Proceeding the 1997 climate talks in Kyoto, Japan (COP 3), the world began moving in the right direction on climate change. Alas, suffering a setback in Copenhagen (COP15), global leaders appeared to take a step in the wrong direction. The incident left a lingering impact, resonating in future talks, leaving many to wonder if the current discourse could manage the hitch. 

Well, we did and continue to do so.

Addressing climate change is not, as some would posit, suffering an impasse of financial barriers. Clean energy is the cheapest it has ever been and in many ways is stimulating the economy. Since 2013, clean energy reduced global coal production by 21%, creating over 125,000 jobs in its wake. And still, there is more to do! 

We need faith leaders to take action and compel world leaders through storytelling and narrative to act with a moral motive at COP21. We are the voice of the people, and we are ready to remove the current political climate from the actual climate.

Read, The Sunniest Climate-Change Story You've Ever Heard, to find out how this is already happening.


The Sunniest Climate-Change Story You've Ever Heard

Jonathan Chait | New York: News and Politics

Here on planet Earth, things could be going better. The rise in atmospheric temperatures from greenhouse gases poses the most dire threat to humanity, measured on a scale of potential suffering, since Imperial Japan and Nazi Germany launched near-simultaneous wars of conquest. And the problem has turned out to be much harder to solve. It’s not the money. The cost of transitioning away from fossil fuels, measured as a share of the economy, may amount to a fraction of the cost of defeating the Axis powers. Rather, it is the politics that have proved so fiendish. Fighting a war is relatively straightforward: You spend all the money you can to build a giant military and send it off to do battle. Climate change is a problem that politics is almost designed not to solve. Its costs lie mostly in the distant future, whereas politics is built to respond to immediate conditions. (And of the wonders the internet has brought us, a lengthening of mental time horizons is not among them.) Its solution requires coordination not of a handful of allies but of scores of countries with wildly disparate economies and political structures. There has not yet been a galvanizing Pearl Harbor moment, when the urgency of action becomes instantly clear and isolationists melt away. Instead, it breeds counterproductive mental reactions: denial, fatalism, and depression.

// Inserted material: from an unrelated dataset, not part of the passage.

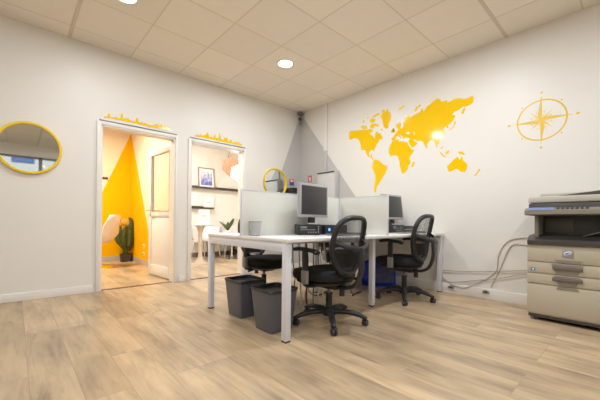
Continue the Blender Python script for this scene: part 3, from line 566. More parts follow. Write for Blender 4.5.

This fall, as world leaders prepare to gather in Paris for the United Nations climate-change conference in December and bureaucrats bureaucratize, onlookers could be excused for treating the whole affair with weariness. As early as the 19th century, scientists had observed that the release of carbon dioxide into the atmosphere trapped heat that would otherwise have escaped into outer space. It took until 1997 for the U.N. to draw up a rough deal, in Kyoto, Japan, designed to arrest what was by then obviously a crisis. The agreement failed on the international stage, which didn’t stop the Republicans in the U.S. Senate, who hoped to use the treaty as fodder for attack ads, from bringing the moribund issue up for a vote — where it failed again, 95-0.

It was another decade until the next major attempt to coordinate international action, in Copenhagen, Denmark. That failed too. Then, in 2010, President Obama, temporarily enjoying swollen Democratic majorities in both houses, tried to pass a cap-and-trade law that would bring the U.S. into compliance with the reductions it had pledged in Copenhagen. A handful of Democrats from fossil-fuel states joined with nearly every Republican to filibuster it.